PROBLEM TO SOLVE ▸ Restate the opening lines of the material below word for word, stopping after the line that contains "Z = [0.0004, 0.0010, 0.0016, 0.0022, 0.0028, 0.0034, 0.0040]".

## start AVAILABLE DATA

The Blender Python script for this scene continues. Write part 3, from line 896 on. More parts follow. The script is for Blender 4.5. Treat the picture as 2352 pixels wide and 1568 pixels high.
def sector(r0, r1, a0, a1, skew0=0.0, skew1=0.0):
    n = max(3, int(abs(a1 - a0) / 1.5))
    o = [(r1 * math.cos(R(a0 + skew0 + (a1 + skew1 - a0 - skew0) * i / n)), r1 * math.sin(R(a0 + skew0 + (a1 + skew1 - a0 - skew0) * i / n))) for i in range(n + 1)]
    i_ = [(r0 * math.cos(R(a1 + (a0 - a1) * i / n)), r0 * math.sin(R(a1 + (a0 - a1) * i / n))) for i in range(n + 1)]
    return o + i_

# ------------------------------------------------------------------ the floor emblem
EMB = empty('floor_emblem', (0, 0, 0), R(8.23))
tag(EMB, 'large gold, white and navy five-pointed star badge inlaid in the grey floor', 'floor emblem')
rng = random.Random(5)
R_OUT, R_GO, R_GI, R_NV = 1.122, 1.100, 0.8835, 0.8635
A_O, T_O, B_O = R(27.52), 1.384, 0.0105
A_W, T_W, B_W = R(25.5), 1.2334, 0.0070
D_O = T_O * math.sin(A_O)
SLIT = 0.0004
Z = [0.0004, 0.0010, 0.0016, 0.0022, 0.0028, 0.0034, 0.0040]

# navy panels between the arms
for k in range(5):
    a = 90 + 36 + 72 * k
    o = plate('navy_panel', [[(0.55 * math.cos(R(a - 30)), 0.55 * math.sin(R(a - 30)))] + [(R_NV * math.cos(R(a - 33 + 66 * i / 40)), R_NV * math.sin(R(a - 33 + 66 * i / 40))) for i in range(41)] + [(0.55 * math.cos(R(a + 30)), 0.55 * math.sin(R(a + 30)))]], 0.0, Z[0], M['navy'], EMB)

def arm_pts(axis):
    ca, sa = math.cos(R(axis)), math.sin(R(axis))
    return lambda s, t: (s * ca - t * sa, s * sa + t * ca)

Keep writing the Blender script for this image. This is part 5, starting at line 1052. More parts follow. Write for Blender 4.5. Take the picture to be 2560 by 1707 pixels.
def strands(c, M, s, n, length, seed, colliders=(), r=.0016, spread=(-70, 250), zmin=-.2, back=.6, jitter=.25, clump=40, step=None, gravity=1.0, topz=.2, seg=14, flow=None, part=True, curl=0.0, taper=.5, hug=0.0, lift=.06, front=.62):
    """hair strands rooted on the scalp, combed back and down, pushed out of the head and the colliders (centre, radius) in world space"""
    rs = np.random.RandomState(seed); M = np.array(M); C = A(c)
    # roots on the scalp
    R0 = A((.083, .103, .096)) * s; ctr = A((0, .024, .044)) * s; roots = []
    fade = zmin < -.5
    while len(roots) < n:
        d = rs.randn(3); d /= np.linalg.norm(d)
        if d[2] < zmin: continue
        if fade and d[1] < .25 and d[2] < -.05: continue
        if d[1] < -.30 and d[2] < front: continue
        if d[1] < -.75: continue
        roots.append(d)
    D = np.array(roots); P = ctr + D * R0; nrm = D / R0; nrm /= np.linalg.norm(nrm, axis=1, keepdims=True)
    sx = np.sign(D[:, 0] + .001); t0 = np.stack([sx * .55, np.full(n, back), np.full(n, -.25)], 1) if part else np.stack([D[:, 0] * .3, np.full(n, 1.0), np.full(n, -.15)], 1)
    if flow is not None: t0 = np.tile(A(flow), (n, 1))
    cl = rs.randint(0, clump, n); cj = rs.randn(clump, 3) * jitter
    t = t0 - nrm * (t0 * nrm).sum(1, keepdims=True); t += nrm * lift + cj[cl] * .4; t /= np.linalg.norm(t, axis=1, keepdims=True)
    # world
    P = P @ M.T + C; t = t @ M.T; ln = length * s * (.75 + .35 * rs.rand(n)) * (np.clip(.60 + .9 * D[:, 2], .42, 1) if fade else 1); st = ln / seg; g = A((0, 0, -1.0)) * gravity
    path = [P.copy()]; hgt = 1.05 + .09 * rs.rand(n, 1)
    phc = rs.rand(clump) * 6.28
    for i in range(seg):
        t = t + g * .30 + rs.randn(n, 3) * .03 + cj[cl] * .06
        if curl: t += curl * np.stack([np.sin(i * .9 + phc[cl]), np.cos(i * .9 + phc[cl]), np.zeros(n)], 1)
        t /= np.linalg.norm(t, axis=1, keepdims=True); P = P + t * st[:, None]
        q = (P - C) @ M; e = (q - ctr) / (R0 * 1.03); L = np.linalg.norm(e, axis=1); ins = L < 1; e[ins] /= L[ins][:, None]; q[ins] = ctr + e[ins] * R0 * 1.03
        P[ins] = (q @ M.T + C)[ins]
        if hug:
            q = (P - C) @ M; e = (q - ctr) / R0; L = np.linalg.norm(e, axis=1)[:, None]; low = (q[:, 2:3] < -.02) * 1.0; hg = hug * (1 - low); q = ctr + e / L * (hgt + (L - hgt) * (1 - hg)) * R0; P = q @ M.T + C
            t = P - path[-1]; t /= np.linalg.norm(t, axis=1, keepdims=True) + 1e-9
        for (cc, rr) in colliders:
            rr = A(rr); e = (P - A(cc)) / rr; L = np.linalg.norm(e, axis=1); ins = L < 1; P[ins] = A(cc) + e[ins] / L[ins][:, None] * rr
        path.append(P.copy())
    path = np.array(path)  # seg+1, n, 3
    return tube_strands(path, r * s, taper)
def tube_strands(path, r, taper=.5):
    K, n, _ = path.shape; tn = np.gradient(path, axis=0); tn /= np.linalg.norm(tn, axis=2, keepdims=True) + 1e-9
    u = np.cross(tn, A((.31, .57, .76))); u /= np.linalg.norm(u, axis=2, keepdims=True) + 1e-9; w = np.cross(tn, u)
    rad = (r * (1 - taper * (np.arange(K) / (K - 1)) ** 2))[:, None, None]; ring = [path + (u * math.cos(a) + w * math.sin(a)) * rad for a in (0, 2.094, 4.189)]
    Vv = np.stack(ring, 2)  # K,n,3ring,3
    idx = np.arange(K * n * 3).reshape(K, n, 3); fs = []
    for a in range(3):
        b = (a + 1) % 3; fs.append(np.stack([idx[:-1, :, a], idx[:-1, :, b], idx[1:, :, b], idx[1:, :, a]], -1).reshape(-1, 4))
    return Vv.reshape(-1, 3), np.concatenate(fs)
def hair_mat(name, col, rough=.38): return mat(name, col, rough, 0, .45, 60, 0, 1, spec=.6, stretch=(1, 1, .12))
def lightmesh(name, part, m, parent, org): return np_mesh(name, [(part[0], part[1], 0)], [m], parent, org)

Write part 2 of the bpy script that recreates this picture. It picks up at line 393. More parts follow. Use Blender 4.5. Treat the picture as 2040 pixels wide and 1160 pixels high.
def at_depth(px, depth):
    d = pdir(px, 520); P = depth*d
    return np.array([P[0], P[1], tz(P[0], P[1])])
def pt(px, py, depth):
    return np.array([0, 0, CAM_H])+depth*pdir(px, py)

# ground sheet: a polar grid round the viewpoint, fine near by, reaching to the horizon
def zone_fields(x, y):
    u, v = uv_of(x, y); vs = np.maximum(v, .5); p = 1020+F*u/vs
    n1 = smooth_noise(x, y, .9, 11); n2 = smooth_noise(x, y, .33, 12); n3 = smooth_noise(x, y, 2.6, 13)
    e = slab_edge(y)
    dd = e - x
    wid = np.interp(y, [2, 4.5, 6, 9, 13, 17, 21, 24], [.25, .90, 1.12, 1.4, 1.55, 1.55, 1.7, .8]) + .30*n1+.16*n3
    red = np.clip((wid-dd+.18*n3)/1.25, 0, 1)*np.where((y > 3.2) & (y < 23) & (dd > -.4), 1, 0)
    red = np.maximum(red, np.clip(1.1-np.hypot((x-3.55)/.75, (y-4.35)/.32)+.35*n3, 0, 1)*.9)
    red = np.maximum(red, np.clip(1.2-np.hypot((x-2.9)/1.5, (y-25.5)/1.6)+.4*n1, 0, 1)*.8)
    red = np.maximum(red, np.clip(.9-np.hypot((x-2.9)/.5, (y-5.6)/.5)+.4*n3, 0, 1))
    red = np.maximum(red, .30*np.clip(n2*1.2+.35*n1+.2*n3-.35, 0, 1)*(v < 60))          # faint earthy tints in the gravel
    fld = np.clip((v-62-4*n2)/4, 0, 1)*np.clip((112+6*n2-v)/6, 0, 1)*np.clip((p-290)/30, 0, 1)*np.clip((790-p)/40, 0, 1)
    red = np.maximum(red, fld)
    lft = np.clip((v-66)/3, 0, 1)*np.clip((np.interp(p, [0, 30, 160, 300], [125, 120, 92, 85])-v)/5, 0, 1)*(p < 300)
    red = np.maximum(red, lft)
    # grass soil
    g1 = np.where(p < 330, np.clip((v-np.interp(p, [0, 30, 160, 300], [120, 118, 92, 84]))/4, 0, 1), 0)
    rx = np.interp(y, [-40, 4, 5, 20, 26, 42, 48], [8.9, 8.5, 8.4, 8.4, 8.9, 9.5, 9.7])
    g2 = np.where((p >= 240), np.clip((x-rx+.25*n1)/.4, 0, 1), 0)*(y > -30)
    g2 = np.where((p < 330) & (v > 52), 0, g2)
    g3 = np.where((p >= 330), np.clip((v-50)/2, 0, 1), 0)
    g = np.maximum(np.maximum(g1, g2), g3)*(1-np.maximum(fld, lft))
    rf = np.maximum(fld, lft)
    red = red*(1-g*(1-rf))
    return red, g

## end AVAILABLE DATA

SOLUTION TO THIS TASK ▸
The Blender Python script for this scene continues. Write part 3, from line 896 on. More parts follow. The script is for Blender 4.5. Treat the picture as 2352 pixels wide and 1568 pixels high.
def sector(r0, r1, a0, a1, skew0=0.0, skew1=0.0):
    n = max(3, int(abs(a1 - a0) / 1.5))
    o = [(r1 * math.cos(R(a0 + skew0 + (a1 + skew1 - a0 - skew0) * i / n)), r1 * math.sin(R(a0 + skew0 + (a1 + skew1 - a0 - skew0) * i / n))) for i in range(n + 1)]
    i_ = [(r0 * math.cos(R(a1 + (a0 - a1) * i / n)), r0 * math.sin(R(a1 + (a0 - a1) * i / n))) for i in range(n + 1)]
    return o + i_

# ------------------------------------------------------------------ the floor emblem
EMB = empty('floor_emblem', (0, 0, 0), R(8.23))
tag(EMB, 'large gold, white and navy five-pointed star badge inlaid in the grey floor', 'floor emblem')
rng = random.Random(5)
R_OUT, R_GO, R_GI, R_NV = 1.122, 1.100, 0.8835, 0.8635
A_O, T_O, B_O = R(27.52), 1.384, 0.0105
A_W, T_W, B_W = R(25.5), 1.2334, 0.0070
D_O = T_O * math.sin(A_O)
SLIT = 0.0004
Z = [0.0004, 0.0010, 0.0016, 0.0022, 0.0028, 0.0034, 0.0040]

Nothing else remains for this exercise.